Второй пример взят из истории Неаполитанского королевства в анжуйскую эпоху: в двух актах (от 19 и 20 ноября 1277 г.) Карл I приказал казначеям выплатить Гоше Бело, своему служащему, 5070 унций золота для выдачи аванса наемникам, рыцарям, оруженосцам, конным и пешим арбалетчикам.
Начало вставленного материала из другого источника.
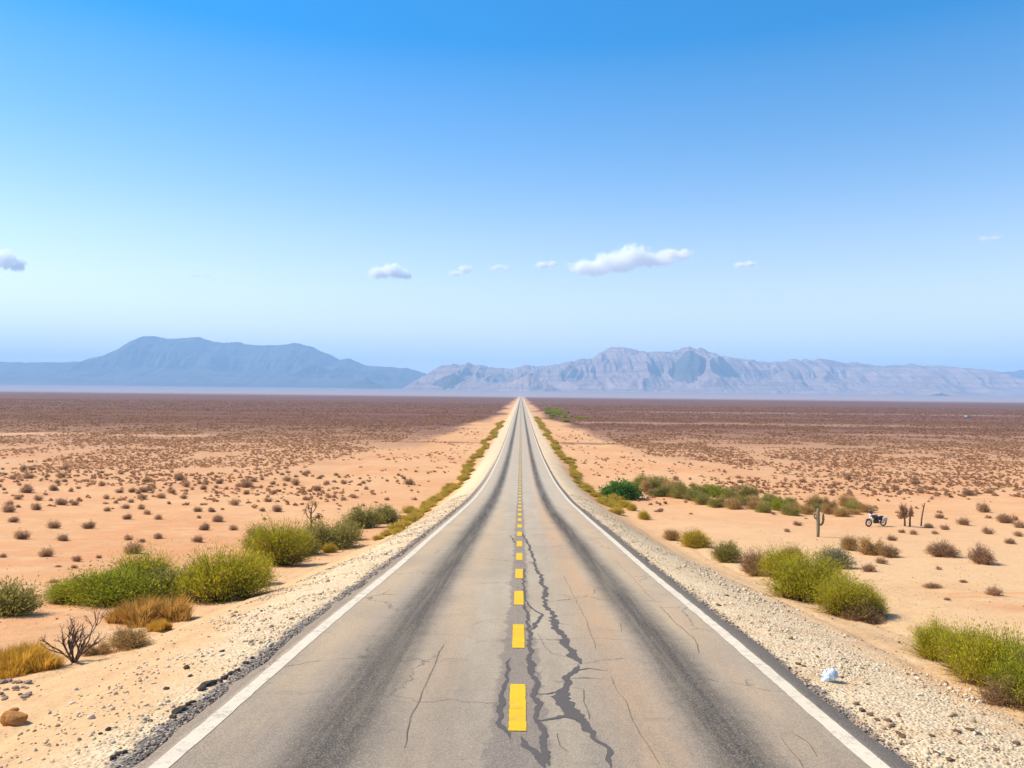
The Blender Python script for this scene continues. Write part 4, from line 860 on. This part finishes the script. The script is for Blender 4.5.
pebbles("road_metal", xx_, yy, np.clip(np.exp(g.normal(math.log(0.019), 0.4, N)) * (1 + yy / 60), 0.008, 0.07), np.clip(g.normal(0.52, 0.28, N), 0, 1), M_METAL, "dark broken road metal along the asphalt edges", 11)

# ================================================================== rocks, clods, litter
import bmesh
def rock_mesh(name, seed, mat, sub=3, rough=0.35, flat=0.8, f=1.3):
    bm = bmesh.new(); bmesh.ops.create_icosphere(bm, subdivisions=sub, radius=0.5)
    for v in bm.verts:
        c = v.co; d = 1 + rough * (fbm(c.x * f * 2 + c.z * 1.7 + seed, c.y * f * 2 - c.z * 1.3, 4, seed) - 0.5) * 2
        v.co = Vector((c.x * d, c.y * d, c.z * d * flat))
        k = 0.36 * flat + 0.08 * math.sin(seed + c.x * 5)
        if v.co.z > k: v.co.z = k + (v.co.z - k) * 0.35
    me = bpy.data.meshes.new(name); bm.to_mesh(me); bm.free(); me.materials.append(mat); return me
def stone_mat(name, c1, c2, c3):
    s = SH(name); p = s.obj(); n = s.noise(p, 3.0, 5); n2 = s.noise(p, 14.0, 5, 0.7)
    return s.pbr(s.mix(s.mapr(n2, 0.4, 0.7, 0, 0.6), s.mix(s.mapr(n, 0.35, 0.65), c1, c2), c3), 0.9, 0.15, s.bump(n2, 0.7, 0.05))
M_BOULD = stone_mat("orange_rock", (0.66, 0.30, 0.085), (0.56, 0.23, 0.06), (0.36, 0.15, 0.05))
M_GREYST = stone_mat("grey_rubble_stone", (0.50, 0.36, 0.24), (0.40, 0.28, 0.19), (0.22, 0.14, 0.09))
M_CLOD = stone_mat("asphalt_clod", (0.055, 0.045, 0.042), (0.11, 0.085, 0.07), (0.24, 0.17, 0.115))
M_BROWNST = stone_mat("brown_stone", (0.24, 0.14, 0.08), (0.16, 0.09, 0.055), (0.38, 0.25, 0.15))
RM_ = [rock_mesh("boulder", 3, M_BOULD, 4), rock_mesh("boulder", 9, M_BOULD, 4)]
def stone(name, me, px, py, wpx, label, cat, group=None, hz=0.7):
    P, w, a = spot(px, py, wpx, 0.4); o = put(name, me, None, (P[0], P[1], P[2] + w * hz * 0.22)); o.rotation_euler = (grng.uniform(-.2, .2), grng.uniform(-.2, .2), grng.uniform(0, 6.28)); o.scale = (w, w * grng.uniform(0.75, 1.0), w * hz)
    return tag(o, label, cat, group)
o = stone("boulder", RM_[0], 14, 726, 25, "orange boulder with sunlit top at lower left", "rock", None, 0.72); o.rotation_euler = (0.05, 0.12, 0.5)
stone("boulder", RM_[1], 14, 712, 9, "small orange stone just behind the orange boulder", "rock", None, 0.7)
gm = [rock_mesh("rubble_stone", 20 + k, M_GREYST, 2, 0.5) for k in range(4)]
for k in range(30):
    px, py = grng.uniform(-4, 30), grng.uniform(681, 702); px -= max(0, (py - 692)) * 0.4
    stone("rubble_stone", gm[k % 4], px, py, grng.uniform(4, 9), "grey brown stone in the rubble heap at left behind the orange boulder", "stone", "stones of the rubble heap", 0.65)
cm = [rock_mesh("asphalt_chunk", 40 + k, M_CLOD, 3, 0.55, 0.7, 1.8) for k in range(4)]
for px, py, w in [(173, 719, 8), (177, 714, 10), (183, 711, 11), (188, 706, 8), (193, 703, 6), (202, 691, 11), (207, 687, 13), (212, 685, 9), (219, 683, 8), (224, 680, 9), (231, 675, 8), (237, 672, 7), (113, 760, 9), (119, 756, 8), (124, 754, 7), (108, 731, 7), (100, 735, 5), (166, 690, 6), (150, 722, 5), (190, 677, 5), (222, 652, 5), (246, 664, 6), (252, 659, 5)]:
    stone("asphalt_chunk", cm[int(px) % 4], px, py, w, "dark crumbled asphalt chunk lying along the left road edge", "asphalt chunk", "crumbled chunks along the left road edge", 0.7)
bm_ = [rock_mesh("verge_stone", 60 + k, M_BROWNST, 3, 0.5, 0.75, 1.6) for k in range(4)]
for px, py, w in [(862, 712, 8), (870, 716, 7), (877, 721, 6), (888, 722, 7), (892, 727, 6), (902, 738, 9), (898, 734, 6), (932, 737, 6), (957, 733, 8), (970, 731, 8), (978, 735, 7), (960, 744, 5), (856, 705, 6), (798, 665, 6), (804, 667, 5), (955, 716, 5), (842, 678, 4), (868, 685, 4), (908, 675, 4), (916, 676, 4), (1016, 745, 8), (996, 752, 7), (936, 755, 8), (950, 762, 9), (719, 606, 5), (727, 596, 4)]:
    stone("verge_stone", bm_[int(px) % 4], px, py, w, "brown stone lying in the pale gravel of the right verge", "stone", "brown stones in the gravel of the right verge", 0.6)
bm = bmesh.new(); bmesh.ops.create_icosphere(bm, subdivisions=4, radius=0.5)
for v in bm.verts:
    c = v.co; r_ = 1 - 0.9 * (ridged(c.x * 3.6 + c.z * 1.5, c.y * 2.2 - c.z, 4, 7) - 0.45) + 0.3 * math.sin(c.x * 6 + 1) * c.y
    v.co = Vector((c.x * r_ * 1.1, c.y * r_ * 0.8, max(-0.3, c.z * r_ * 0.85 + 0.22 * c.x)))
me = bpy.data.meshes.new("plastic_bag"); bm.to_mesh(me); bm.free()
s = SH("pale_plastic"); pz = s.obj(); me.materials.append(s.pbr(s.mix(s.mapr(s.noise(pz, 3.0, 3), 0.42, 0.55), (0.80, 0.84, 0.86), (0.42, 0.56, 0.68)), 0.35, 0.5))
P, w, a = spot(829, 682, 17, 0.3); o = put("plastic_bag", me, None, (P[0], P[1], P[2] + 0.065)); o.scale = (w, w, w); o.rotation_euler = (0, 0, 0.4)
tag(o, "crumpled white and pale blue plastic bag lying on the right gravel verge", "litter")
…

Этот аванс на период с 15 сентября по 15 декабря 1277 г. должны были записать в «трех одинаковых тетрадях», перечислив там «подробно, ясно имена и прозвища каждого из нанятых», размер аванса, день и место выплаты, и «сказать об отсутствии тех, кого нет»; одна из этих тетрадей должна была храниться у Гоше Бело, другая – у рыцаря Пьера де Уго или у вице-маршала Адама Фурра, третья – у служащего Генриха Бара и рыцаря Луки де Сент-Эньяна[234].
Третий пример – также о плате наемникам, на этот раз в Англии: в 1300 г. Джон Боутур участвовал в походе на Шотландию с отрядом численностью от 6 до 8 человек. 12 сентября того же года Робер Бавен, один из его рыцарей, вел расчеты с казначейством Эдуарда I за период с 4 июля. Жалованье, которого он требовал, составляло 61 фунт 14 шиллингов. Бавен получил грамоту на передачу ему вместо 30 ливров фермы Сент-Бриавель; между тем он уже получил вина и продовольствия на 13 фунтов 4 шиллинга 8 пенсов: таким образом, ему оставалось получить еще 18 фунтов 9 шиллингов 4 пенса. Но на этом дело не закончилось: Бавен потребовал 134 фунта 13 шиллингов 4 пенса за лошадей, погибших во время похода на Фалькирк в 1298 г., свыше 30 фунтов 5 шиллингов 1 пенса жалованья, которое ему задолжали за службу в качестве рыцаря-баннерета в доме короля. В целом задолженность Бавену составила 111 фунтов 7 шиллингов 9 пенсов, и он удовлетворился признанием этой суммы казначейством в расчете на скорый возврат[235].